This week, Read, Write, Poem prompted weather… and also characters. I haven’t often written from another point of view in poetry, and I remembered friends telling me about a Midsummer Night’s Dream they saw years back at the Folger’s Library, and big, brassy Helena who knew how to laugh at herself. And she started talking. Don’t know whether she’s finished yet.
Helena
I know what I want.
Don’t you know the strength of that?
All their minds blowing around me
like aspen leaves in yellow storm light,
and the air heavy with mischief,
and only I come straight
through the wood.
I sleep in the fern beside the path
and wake and come on.
If you know your longings —
and what would you give to know?
— would you not walk barefoot
over wet pine needles
to meet them? The clouds build.
The woods breathe, waiting for the rush.
Rumble in my throat, static lightening
in my hair — give me the shock
of closing space. Say it with me:
I want you.
February 25, 2008 at 7:26 pm
I’m always a sucker for prosopopoeia. Here I particularly like “the air heavy with mischief” and “The clouds build./ The woods breathe…” And the poem as a whole has great energy, enacting what it describes.
(Did you really mean “lightening”?)
February 25, 2008 at 8:06 pm
All their minds blowing around me
like aspen leaves in yellow storm light,
and the air heavy with mischief,
Shakespeare would drfinitely have approved of these lines! The whole poem is great!
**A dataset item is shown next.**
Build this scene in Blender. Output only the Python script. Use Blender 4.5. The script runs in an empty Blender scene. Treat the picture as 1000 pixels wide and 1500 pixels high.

February 25, 2008 at 8:54 pm
Delicious!
February 26, 2008 at 1:35 am
how forthright and daring.. this was very clean.. and i love the idea of searching oneself for what we would be willing to do to attain our hearts desire…..
February 26, 2008 at 8:53 am
Wonderful imagery here and good use of punctuation and line breaks
February 26, 2008 at 3:44 pm
Great symbolism. Thoroughly enjoyed it.
February 27, 2008 at 5:31 am
Great symbolism, beautiful imagery. It really made my day!